— Requirements —
Reading the listing below, count the lines that contain the word "objects" and give that count alone.

— Given data —
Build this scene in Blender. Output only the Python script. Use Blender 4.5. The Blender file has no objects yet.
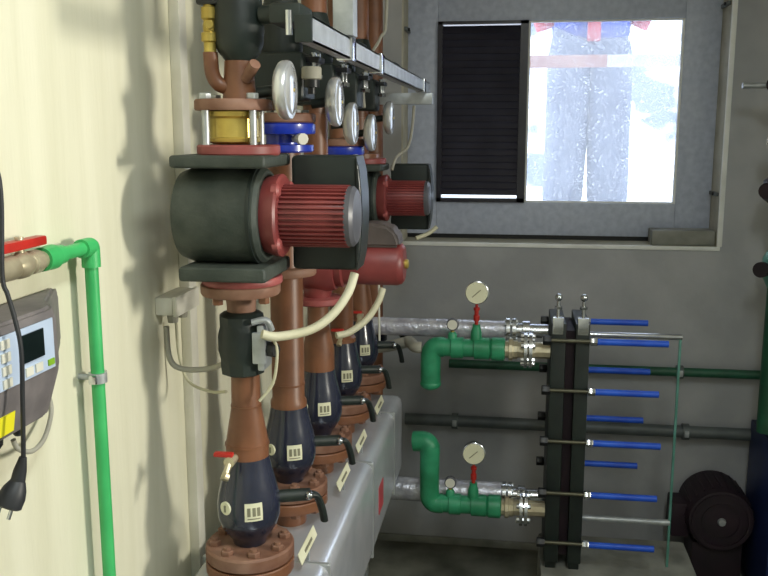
import bpy, bmesh, math, random
from mathutils import Vector, Matrix
random.seed(7)
PI = math.pi
sc = bpy.context.scene
col = sc.collection

# ------------------------------------------------------------------ camera, world, light, exposure
cam_d = bpy.data.cameras.new('camera')
cam = bpy.data.objects.new('camera', cam_d); col.objects.link(cam)
cam_d.sensor_width = 36.0
cam_d.lens = 880 / 768 * 36.0
cam_d.clip_start = 0.02
cam.location = (0, 0, 1.65)
cam.rotation_euler = (math.radians(90 - 10.0525), 0, math.radians(8.339))
sc.camera = cam

world = bpy.data.worlds.new('overcast_sky'); sc.world = world
world.use_nodes = True
wb = world.node_tree.nodes['Background']
wb.inputs[0].default_value = (0.78, 0.89, 1.0, 1)
wb.inputs[1].default_value = 5.2

LAMP = (1.62, 1.22, 1.62)          # wall lamp on the right-hand wall
ld = bpy.data.lights.new('lamp_light', 'AREA')
ld.shape = 'RECTANGLE'; ld.size = 0.34; ld.size_y = 0.28
ld.energy = 16.5; ld.spread = math.radians(125); ld.color = (1.0, 0.965, 0.85)
lo = bpy.data.objects.new('lamp_light', ld); col.objects.link(lo)
lo.location = (LAMP[0] - 0.012, LAMP[1], LAMP[2])
lo.rotation_euler = (0, math.radians(90), 0)          # shines towards -X

FILL = (0.35, 0.45, 2.66)         # fill light added under the ceiling, out of view
td = bpy.data.lights.new('fill_light', 'AREA')
td.shape = 'RECTANGLE'; td.size = 0.24; td.size_y = 1.20
td.energy = 22; td.color = (0.80, 0.93, 1.0)
to = bpy.data.objects.new('fill_light', td); col.objects.link(to)
to.location = (FILL[0], FILL[1], FILL[2] - .012)

sc.view_settings.view_transform = 'Standard'
sc.view_settings.look = 'None'
sc.view_settings.gamma = 1
sc.view_settings.use_curve_mapping = False
sc.view_settings.exposure = 0.0

# ------------------------------------------------------------------ materials
def lin(c):
    r = []
    for v in c:
        v /= 255
        r.append(v / 12.92 if v <= 0.04045 else ((v + 0.055) / 1.055) ** 2.4)
    return (*r, 1)

def mat(name, rgb, rgb2=None, rough=0.5, metal=0.0, scale=12, bump=0.0, bscale=60, stretch=None, detail=4, lo_=0.35, hi=0.65, spec=0.5, coat=0):
    m = bpy.data.materials.new(name); m.use_nodes = True
    nt = m.node_tree; b = nt.nodes['Principled BSDF']
    b.inputs['Roughness'].default_value = rough
    b.inputs['Metallic'].default_value = metal
    b.inputs['Specular IOR Level'].default_value = spec
    b.inputs['Coat Weight'].default_value = coat
    if rgb2 is None:
        rgb2 = tuple(v * 0.82 for v in rgb)
    tc = nt.nodes.new('ShaderNodeTexCoord')
    mp = nt.nodes.new('ShaderNodeMapping')
    if stretch: mp.inputs['Scale'].default_value = stretch
    nt.links.new(tc.outputs['Object'], mp.inputs['Vector'])
    n = nt.nodes.new('ShaderNodeTexNoise'); n.inputs['Scale'].default_value = scale; n.inputs['Detail'].default_value = detail
    nt.links.new(mp.outputs[0], n.inputs['Vector'])
    cr = nt.nodes.new('ShaderNodeValToRGB')
    cr.color_ramp.elements[0].position = lo_; cr.color_ramp.elements[0].color = lin(rgb2)
    cr.color_ramp.elements[1].position = hi; cr.color_ramp.elements[1].color = lin(rgb)
    nt.links.new(n.outputs['Fac'], cr.inputs[0])
    nt.links.new(cr.outputs[0], b.inputs['Base Color'])
    if bump:
        n2 = nt.nodes.new('ShaderNodeTexNoise'); n2.inputs['Scale'].default_value = bscale; n2.inputs['Detail'].default_value = 5
        nt.links.new(mp.outputs[0], n2.inputs['Vector'])
        bp = nt.nodes.new('ShaderNodeBump'); bp.inputs['Strength'].default_value = bump; bp.inputs['Distance'].default_value = 0.004
        nt.links.new(n2.outputs['Fac'], bp.inputs['Height'])
        nt.links.new(bp.outputs[0], b.inputs['Normal'])
    return m

M = {}
M['cream_wall'] = mat('cream_wall_paint', (222, 219, 196), (212, 209, 184), 0.75, scale=3, bump=0.15, bscale=30, stretch=(1, 6, 0.6))
M['grey_wall'] = mat('grey_wall_paint', (172, 172, 174), (152, 153, 155), 0.55, scale=4, bump=0.2, bscale=50)
M['ceiling'] = mat('ceiling_paint', (225, 224, 218), (215, 214, 208), 0.8)
M['floor'] = mat('concrete_floor', (132, 132, 120), (78, 78, 68), 0.5, scale=5, bump=0.3, bscale=25)
M['plinth'] = mat('plinth_concrete', (150, 150, 142), (120, 120, 112), 0.7, scale=9, bump=0.3)
M['reveal'] = mat('reveal_plaster', (184, 180, 164), (162, 158, 142), 0.8, scale=10)
M['white_trim'] = mat('white_trim', (235, 235, 232), (220, 220, 215), 0.5)
M['frame'] = mat('window_frame_aluminium', (184, 191, 208), (168, 175, 194), 0.4, scale=40, bump=0.1, bscale=90)
M['black'] = mat('black_plastic', (26, 27, 30), (16, 17, 20), 0.4)
M['louver'] = mat('louver_black', (46, 44, 54), (34, 32, 42), 0.3)
M['brown'] = mat('brown_primer', (128, 84, 58), (104, 66, 44), 0.42, scale=14)
M['brown_dusty'] = mat('brown_dusty', (142, 108, 90), (112, 74, 56), 0.6, scale=18)
M['red'] = mat('red_pump_paint', (134, 62, 60), (112, 48, 48), 0.42, scale=12)
M['red_flange'] = mat('red_flange_paint', (156, 82, 80), (130, 60, 58), 0.5, scale=20)
M['shell'] = mat('insulation_shell', (66, 72, 66), (46, 54, 49), 0.6, scale=22, bump=0.25, bscale=160)
M['shell_dark'] = mat('dark_green_black_plastic', (30, 40, 36), (20, 28, 26), 0.5, scale=15)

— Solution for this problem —
4